Who were the big influencers on your career?

“As I have said, first and foremost, Steve Cohen. The first time I saw Billy Joel as a teenager I knew what I wanted to do for the rest of my life. Over the years, his continued mentorship and friendship has meant the world to me. I would also credit Jeff Ravitz and Marc Brickman. When I was a college student, I wrote these guys letters asking to work for them, hang around them, whatever. I wrote many, but these two responded and we have remained friends ever since. Brickman still says he has the letter and threatens to publish! The other key person is Valerie Groth Hovenden. Valerie was the designer for Kenny G and was one of the first designers to leave the par cans at home. After a few years of programming various things for her, she handed me the keys to Kenny G; it changed everything for me.”

What do you regard as the significant milestones/turning points in your career?
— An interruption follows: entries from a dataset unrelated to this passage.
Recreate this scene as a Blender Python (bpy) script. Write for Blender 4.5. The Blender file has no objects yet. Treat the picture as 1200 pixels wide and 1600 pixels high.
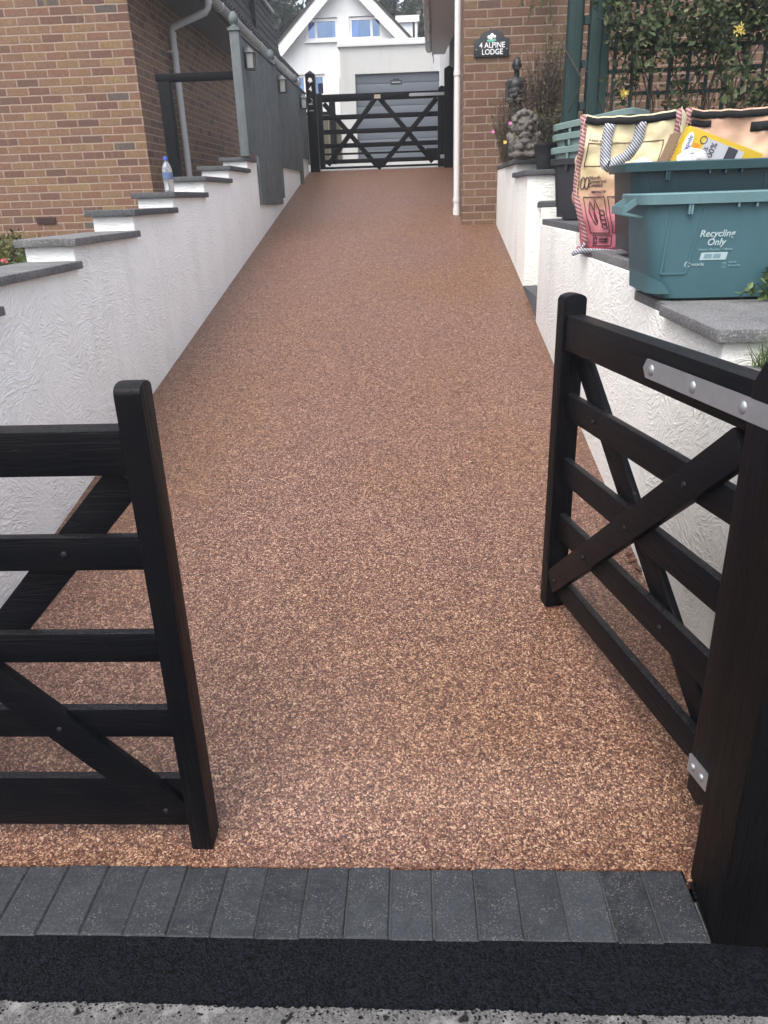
import bpy, bmesh, math, random
from mathutils import Vector, Matrix, noise as mnoise
R = math.radians
sin, cos, pi = math.sin, math.cos, math.pi
rng = random.Random(7)
scene = bpy.context.scene
COL = scene.collection
scene.world = bpy.data.worlds.new("World")

# ------------------------------------------------------------------ camera
F, TH, PH, YAW, CH = 1163.0, R(22.9), R(1.87), R(2.8), 1.57
_h = Vector((-sin(YAW), cos(YAW), 0)); _r0 = Vector((cos(YAW), sin(YAW), 0))
_f = Vector((_h.x*cos(TH), _h.y*cos(TH), -sin(TH))); _u0 = Vector((_h.x*sin(TH), _h.y*sin(TH), cos(TH)))
_r = _r0*cos(PH) - _u0*sin(PH); _u = _r0*sin(PH) + _u0*cos(PH)
cam_d = bpy.data.cameras.new("camera"); cam = bpy.data.objects.new("camera", cam_d); COL.objects.link(cam)
cam.matrix_world = Matrix(((_r.x, _u.x, -_f.x, 0), (_r.y, _u.y, -_f.y, 0), (_r.z, _u.z, -_f.z, CH), (0, 0, 0, 1)))
cam_d.sensor_fit = 'VERTICAL'; cam_d.sensor_height = 36; cam_d.lens = F/1600*36
cam_d.clip_start = 0.05; cam_d.clip_end = 1000
scene.camera = cam
def at(px, py, Y):
    """the point of the place seen at photo pixel (px, py) on the plane y = Y"""
    d = _f + _r*((px-600)/F) + _u*((800-py)/F)
    t = Y/d.y
    return Vector((t*d.x, Y, CH + t*d.z))

# ------------------------------------------------------------------ helpers
MW = {}
def thing(name, label, cat, loc=(0, 0, 0), rz=0.0, group=None):
    o = bpy.data.objects.new(name, None); COL.objects.link(o)
    o.empty_display_size = 0.1
    o.location = loc; o.rotation_euler = (0, 0, rz)
    MW[o.name] = Matrix.Translation(loc) @ Matrix.Rotation(rz, 4, 'Z')
    tag(o, label, cat, group); return o
def tag(o, label=None, cat=None, group=None, kind=None):
    if label: o['label'] = label
    if cat: o['category'] = cat
    if group: o['group'] = group
    if kind: o['kind'] = kind
    return o

class MB:
    def __init__(s): s.v = []; s.f = []; s.m = []; s.cur = 0; s.rnd = None
    def add(s, vs, fs, M=None):
        b = len(s.v)
        for v in vs:
            v = Vector(v)
            s.v.append(M @ v if M else v)
        for f in fs: s.f.append(tuple(b+i for i in f)); s.m.append(s.cur)
        return s
    def box(s, x0, x1, y0, y1, z0, z1, M=None):
        return s.add([(x0,y0,z0),(x1,y0,z0),(x1,y1,z0),(x0,y1,z0),(x0,y0,z1),(x1,y0,z1),(x1,y1,z1),(x0,y1,z1)],
                     [(0,3,2,1),(4,5,6,7),(0,1,5,4),(1,2,6,5),(2,3,7,6),(3,0,4,7)], M)
    def prism(s, poly, axis, a, b, M=None):
        """poly: 2D outline; axis 'x': (y,z), 'y': (x,z), 'z': (x,y)"""
        def p(q, t): return {'x': (t, q[0], q[1]), 'y': (q[0], t, q[1]), 'z': (q[0], q[1], t)}[axis]
        n = len(poly)
        vs = [p(q, a) for q in poly] + [p(q, b) for q in poly]
        fs = [tuple(range(n))[::-1], tuple(range(n, 2*n))] + [(i, (i+1) % n, n+(i+1) % n, n+i) for i in range(n)]
        return s.add(vs, fs, M)
    def beam(s, p0, p1, w, h, up=(0, 0, 1)):
        p0 = Vector(p0); p1 = Vector(p1); d = (p1-p0).normalized()
        a = d.cross(Vector(up)).normalized(); b = a.cross(d).normalized()
        vs = []
        for p in (p0, p1):
            for i, j in ((-1,-1),(1,-1),(1,1),(-1,1)): vs.append(p + a*(i*w/2) + b*(j*h/2))
        return s.add(vs, [(3,2,1,0),(4,5,6,7),(0,1,5,4),(1,2,6,5),(2,3,7,6),(3,0,4,7)])
    def tube(s, path, r, seg=10, caps=True):
        path = [Vector(p) for p in path]; n = len(path)
        rs = r if isinstance(r, (list, tuple)) else [r]*n
        vs, fs = [], []; a = None
        for i, p in enumerate(path):
            d = (path[min(i+1, n-1)] - path[max(i-1, 0)]).normalized()
            if a is None:
                a = d.cross(Vector((0.31, 0.77, 0.55))).normalized()
            a = (a - d*a.dot(d)).normalized(); b = d.cross(a)
            for k in range(seg):
                t = 2*pi*k/seg; vs.append(p + (a*cos(t) + b*sin(t))*rs[i])
        for i in range(n-1):
            for k in range(seg):
                k2 = (k+1) % seg; fs.append((i*seg+k, i*seg+k2, (i+1)*seg+k2, (i+1)*seg+k))
        if caps: fs += [tuple(range(seg))[::-1], tuple(range((n-1)*seg, n*seg))]
        return s.add(vs, fs)
    def lathe(s, prof, c=(0, 0, 0), seg=20, M=None):
        vs, fs = [], []; n = len(prof)
        for (r, z) in prof:
            for k in range(seg):
                t = 2*pi*k/seg; vs.append((c[0]+r*cos(t), c[1]+r*sin(t), c[2]+z))
        for i in range(n-1):
            for k in range(seg):
                k2 = (k+1) % seg; fs.append((i*seg+k, i*seg+k2, (i+1)*seg+k2, (i+1)*seg+k))
        fs += [tuple(range(seg))[::-1], tuple(range((n-1)*seg, n*seg))]
        return s.add(vs, fs, M)
    def ball(s, c, r, seg=12, rings=8, M=None):
        if not isinstance(r, (tuple, list)): r = (r, r, r)
        vs, fs = [], []
        for i in range(rings+1):
            t = pi*i/rings
            for k in range(seg):
                p = 2*pi*k/seg
                q = Vector((r[0]*max(sin(t), 1e-3)*cos(p), r[1]*max(sin(t), 1e-3)*sin(p), r[2]*cos(t)))
                if M: q = M @ q
                vs.append(q + Vector(c))
        for i in range(rings):
            for k in range(seg):
                k2 = (k+1) % seg; fs.append((i*seg+k, (i+1)*seg+k, (i+1)*seg+k2, i*seg+k2))
        return s.add(vs, fs)
    def loft(s, rings, caps=(True, True)):
        n = len(rings[0]); vs = [p for r in rings for p in r]; fs = []
        for i in range(len(rings)-1):
            for k in range(n):
                k2 = (k+1) % n; fs.append((i*n+k, i*n+k2, (i+1)*n+k2, (i+1)*n+k))
        if caps[0]: fs.append(tuple(range(n))[::-1])
        if caps[1]: fs.append(tuple(range((len(rings)-1)*n, len(rings)*n)))
        return s.add(vs, fs)
    def build(s, name, mat, parent=None, bevel=0, smooth=None, local=False, weld=False, mods=None, normals=True):
        me = bpy.data.meshes.new(name)
        vs = s.v
        if parent is not None and not local:
            inv = MW[parent.name].inverted() if parent.name in MW else Matrix()
            vs = [inv @ Vector(v) for v in vs]
        me.from_pydata([tuple(v) for v in vs], [], s.f)
        mats = mat if isinstance(mat, (list, tuple)) else [mat]
        for m in mats: me.materials.append(m)
        if len(mats) > 1:
            for p, i in zip(me.polygons, s.m): p.material_index = i
        if s.rnd is not None:
            at_ = me.attributes.new('rnd', 'FLOAT', 'FACE')
            at_.data.foreach_set('value', s.rnd)
        if bevel or normals or weld:
            bm = bmesh.new(); bm.from_mesh(me)
            if weld: bmesh.ops.remove_doubles(bm, verts=bm.verts, dist=weld)
            if normals: bmesh.ops.recalc_face_normals(bm, faces=bm.faces)
            if bevel:
                es = [e for e in bm.edges if len(e.link_faces) == 2 and e.calc_face_angle(0) > R(28)]
                bmesh.ops.bevel(bm, geom=es, offset=bevel, segments=2, affect='EDGES', profile=0.6, clamp_overlap=True)
            bm.to_mesh(me); bm.free()
        if smooth is not None or bevel:
            for p in me.polygons: p.use_smooth = True
            me.set_sharp_from_angle(angle=R(smooth if smooth is not None else 40))
        o = bpy.data.objects.new(name, me); COL.objects.link(o)
        if parent is not None:
            o.parent = parent
            MW[o.name] = MW.get(parent.name, Matrix())
        for md in (mods or []):
            m = o.modifiers.new(md[0], md[1])
            for k, v in md[2].items(): setattr(m, k, v)
        return o

def text(name, body, size, origin, xdir, zdir, mat, parent, extrude=0.0006, align='CENTER', shear=0.0, bold=0.0, sx=1.0):
    """lettering as a mesh standing on a surface; origin = baseline anchor, xdir = reading direction, zdir = up"""
    c = bpy.data.curves.new(name, 'FONT'); c.body = body; c.size = size; c.align_x = align
    c.extrude = extrude; c.shear = shear; c.offset = bold; c.resolution_u = 3
    tmp = bpy.data.objects.new(name + "_curve", c); COL.objects.link(tmp)
    dg = bpy.context.evaluated_depsgraph_get()
    me = bpy.data.meshes.new_from_object(tmp.evaluated_get(dg))
    bpy.data.objects.remove(tmp); bpy.data.curves.remove(c)
    X = Vector(xdir).normalized(); Z = Vector(zdir); Z = (Z - X*Z.dot(X)).normalized(); N = X.cross(Z)
    M = Matrix(((X.x*sx, Z.x, N.x, origin[0]), (X.y*sx, Z.y, N.y, origin[1]), (X.z*sx, Z.z, N.z, origin[2]), (0, 0, 0, 1)))
    if parent is not None and parent.name in MW: M = MW[parent.name].inverted() @ M
    me.transform(M); me.materials.clear(); me.materials.append(mat); me.name = name
    o = bpy.data.objects.new(name, me); COL.objects.link(o)
    if parent is not None: o.parent = parent; MW[o.name] = MW.get(parent.name, Matrix())
    return o

# ------------------------------------------------------------------ materials
class NT:
    def __init__(s, name):
        s.mat = bpy.data.materials.new(name); s.mat.use_nodes = True
        s.t = s.mat.node_tree; s.n = s.t.nodes; s.l = s.t.links
        s.b = s.n['Principled BSDF']
    def node(s, typ, **kw):
        n = s.n.new(typ)
        for k, v in kw.items(): setattr(n, k, v)
        return n
    def inp(s, sock, v):
        if isinstance(v, bpy.types.NodeSocket): s.l.new(v, sock)
        else: sock.default_value = v
    def math(s, op, a, b=0.0, c=0.0, clamp=False):
        n = s.node('ShaderNodeMath', operation=op, use_clamp=clamp)
        for i, v in enumerate((a, b, c)): s.inp(n.inputs[i], v)
        return n.outputs[0]
    def mix(s, fac, a, b, blend='MIX'):
        n = s.node('ShaderNodeMix', data_type='RGBA', blend_type=blend)
        s.inp(n.inputs[0], fac)
        for k, v in ((6, a), (7, b)):
            s.inp(n.inputs[k], v if isinstance(v, bpy.types.NodeSocket) or len(v) == 4 else (*v, 1))
        return n.outputs[2]
    def ramp(s, fac, stops, interp='LINEAR'):
        n = s.node('ShaderNodeValToRGB'); cr = n.color_ramp; cr.interpolation = interp
        while len(cr.elements) < len(stops): cr.elements.new(0.5)
        for e, (p, c) in zip(cr.elements, stops):
            e.position = p; e.color = c if len(c) == 4 else (*c, 1)
        s.inp(n.inputs[0], fac); return n.outputs[0]
    def coord(s, scale=(1, 1, 1), loc=(0, 0, 0), rot=(0, 0, 0), kind='Object'):
        c = s.node('ShaderNodeTexCoord'); m = s.node('ShaderNodeMapping')
        m.inputs['Scale'].default_value = scale; m.inputs['Location'].default_value = loc; m.inputs['Rotation'].default_value = rot
        s.l.new(c.outputs[kind], m.inputs[0]); return m.outputs[0]
    def noise(s, vec, scale, detail=3, rough=0.55, dist=0.0):
        n = s.node('ShaderNodeTexNoise'); s.inp(n.inputs['Vector'], vec)
        for k, v in (('Scale', scale), ('Detail', detail), ('Roughness', rough), ('Distortion', dist)): s.inp(n.inputs[k], v)
        return n.outputs['Fac']
    def voronoi(s, vec, scale, feature='F1', rand=1.0):
        n = s.node('ShaderNodeTexVoronoi', feature=feature); s.inp(n.inputs['Vector'], vec)
        n.inputs['Scale'].default_value = scale; n.inputs['Randomness'].default_value = rand; return n
    def bump(s, h, strength=0.4, dist=0.01, prev=None):
        n = s.node('ShaderNodeBump'); s.inp(n.inputs['Height'], h)
        n.inputs['Strength'].default_value = strength; n.inputs['Distance'].default_value = dist
        if prev: s.l.new(prev, n.inputs['Normal'])
        return n.outputs[0]
    def out(s, color=None, rough=None, normal=None, **kw):
        if color is not None: s.inp(s.b.inputs['Base Color'], color if isinstance(color, bpy.types.NodeSocket) or len(color) == 4 else (*color, 1))
        if rough is not None: s.inp(s.b.inputs['Roughness'], rough)
        if normal is not None: s.l.new(normal, s.b.inputs['Normal'])
        for k, v in kw.items(): s.inp(s.b.inputs[k.replace('_', ' ')], v)
        return s.mat
def sep(nt, vec):
    n = nt.node('ShaderNodeSeparateXYZ'); nt.l.new(vec, n.inputs[0]); return n.outputs
def comb(nt, x, y, z):
    n = nt.node('ShaderNodeCombineXYZ')
    for i, v in enumerate((x, y, z)): nt.inp(n.inputs[i], v)
    return n.outputs[0]
def plain(name, col, rough=0.5, var=0.25, scale=12, bump=0.0, **kw):
    nt = NT(name); v = nt.coord()
    n = nt.noise(v, scale, 5, 0.65)
    c = nt.mix(n, tuple(k*(1-var) for k in col), tuple(min(1, k*(1+var)) for k in col))
    nm = nt.bump(nt.noise(v, scale*6, 4), bump, 0.004) if bump else None
    r = nt.math('ADD', rough-0.06, nt.math('MULTIPLY', n, 0.12))
    return nt.out(c, r, nm, **kw)

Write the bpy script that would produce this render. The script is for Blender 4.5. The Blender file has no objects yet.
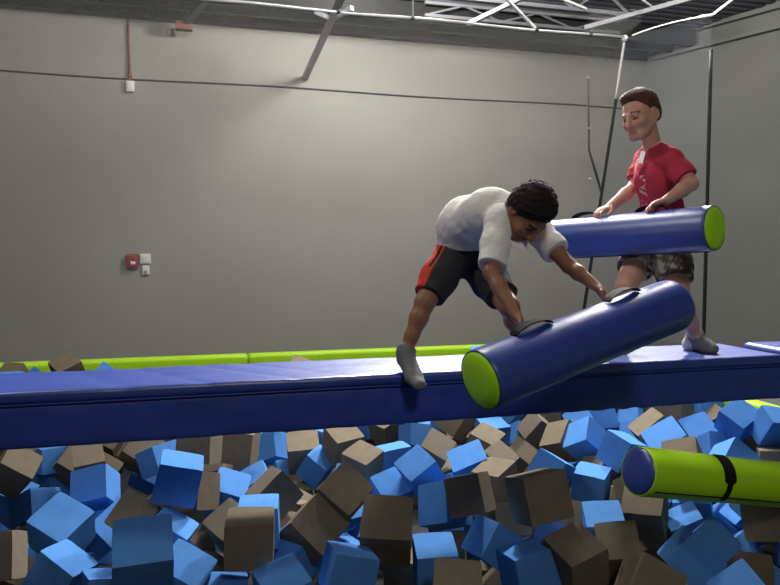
import bpy, bmesh, math, random
import numpy as np
from mathutils import Vector, Matrix, Quaternion, noise
C = bpy.context.scene.collection
PI = math.pi
random.seed(7)

# ------------------------------------------------------------------ camera
FOC, CX, CY = 700.0, 390.0, 292.5
YAW = math.radians(15.3); PITCH = math.atan(42.5 / FOC)
CAM = np.array([0, 0, .75])
FH = np.array([math.sin(YAW), math.cos(YAW), 0]); RT = np.array([math.cos(YAW), -math.sin(YAW), 0]); ZZ = np.array([0, 0, 1.])
FW = FH * math.cos(PITCH) - ZZ * math.sin(PITCH); UP = FH * math.sin(PITCH) + ZZ * math.cos(PITCH)
def P(px, py, d):
    return CAM + (FW + RT * (px - CX) / FOC - UP * (py - CY) / FOC) * d
def lerp(a, b, f): return np.asarray(a) * (1 - f) + np.asarray(b) * f
def onY(px, py, Y):
    v = FW + RT * (px - CX) / FOC - UP * (py - CY) / FOC
    return CAM + v * (Y / v[1])
cam = bpy.data.cameras.new('camera'); cam.sensor_width = 36; cam.lens = FOC / 780 * 36; cam.clip_start = .05
co = bpy.data.objects.new('camera', cam); C.objects.link(co); co.location = CAM
co.rotation_euler = (PI / 2 - PITCH, 0, -YAW)
bpy.context.scene.camera = co

# ------------------------------------------------------------------ materials
def mat(name, col, rough=.6, spec=.5, metal=0, noise_amt=0, noise_scale=8, bump=0, bump_scale=60, col2=None, sheen=0, coat=0):
    m = bpy.data.materials.new(name); m.use_nodes = True
    nt = m.node_tree; b = nt.nodes['Principled BSDF']
    b.inputs['Base Color'].default_value = (*col, 1); b.inputs['Roughness'].default_value = rough
    b.inputs['Specular IOR Level'].default_value = spec; b.inputs['Metallic'].default_value = metal
    if sheen: b.inputs['Sheen Weight'].default_value = sheen
    if coat: b.inputs['Coat Weight'].default_value = coat; b.inputs['Coat Roughness'].default_value = .25
    tc = nt.nodes.new('ShaderNodeTexCoord')
    if noise_amt or col2:
        n = nt.nodes.new('ShaderNodeTexNoise'); n.inputs['Scale'].default_value = noise_scale; n.inputs['Detail'].default_value = 5
        nt.links.new(tc.outputs['Object'], n.inputs['Vector'])
        r = nt.nodes.new('ShaderNodeMix'); r.data_type = 'RGBA'
        c2 = col2 or tuple(max(0, c * (1 - noise_amt)) for c in col); c1 = col if col2 else tuple(c * (1 + noise_amt) for c in col)
        r.inputs[6].default_value = (*c1, 1); r.inputs[7].default_value = (*c2, 1)
        mr = nt.nodes.new('ShaderNodeMapRange'); mr.inputs[1].default_value = .3; mr.inputs[2].default_value = .7
        nt.links.new(n.outputs['Fac'], mr.inputs[0]); nt.links.new(mr.outputs[0], r.inputs[0])
        nt.links.new(r.outputs[2], b.inputs['Base Color'])
    if bump:
        n2 = nt.nodes.new('ShaderNodeTexNoise'); n2.inputs['Scale'].default_value = bump_scale; n2.inputs['Detail'].default_value = 3
        nt.links.new(tc.outputs['Object'], n2.inputs['Vector'])
        bp = nt.nodes.new('ShaderNodeBump'); bp.inputs['Strength'].default_value = bump; bp.inputs['Distance'].default_value = .01
        nt.links.new(n2.outputs['Fac'], bp.inputs['Height']); nt.links.new(bp.outputs['Normal'], b.inputs['Normal'])
    return m
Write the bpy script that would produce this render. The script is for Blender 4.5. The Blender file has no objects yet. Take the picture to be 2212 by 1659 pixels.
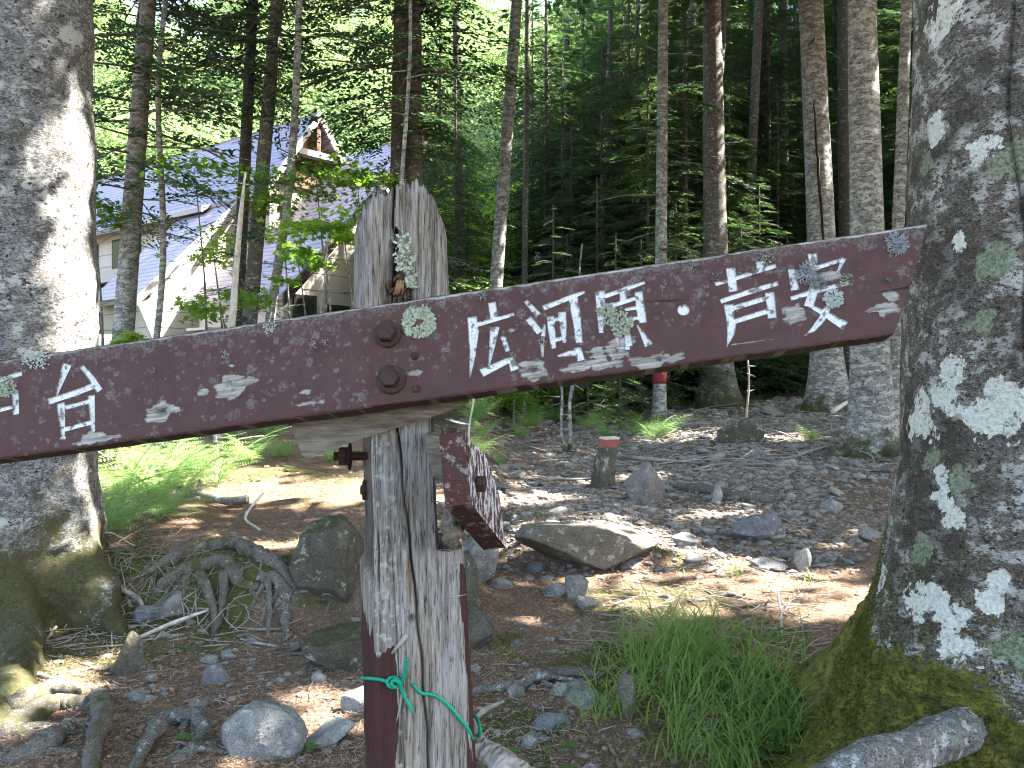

“I would say that Valerie giving me Kenny G was huge. It opened up the world to me, put me in a different league and allowed me skip about 15 career steps into the upper end of the field. It was an incredible risk on her part and I wasn’t about to let her down.”

So, how do you want to be remembered as a lighting designer?

“I want to be remembered for the relationships and the people I encountered, not the designs. I would hope that people would say they enjoyed working with me, that I was always a “we”, not a “me”, and that I passed down and mentored those that came after, as so many did for me.”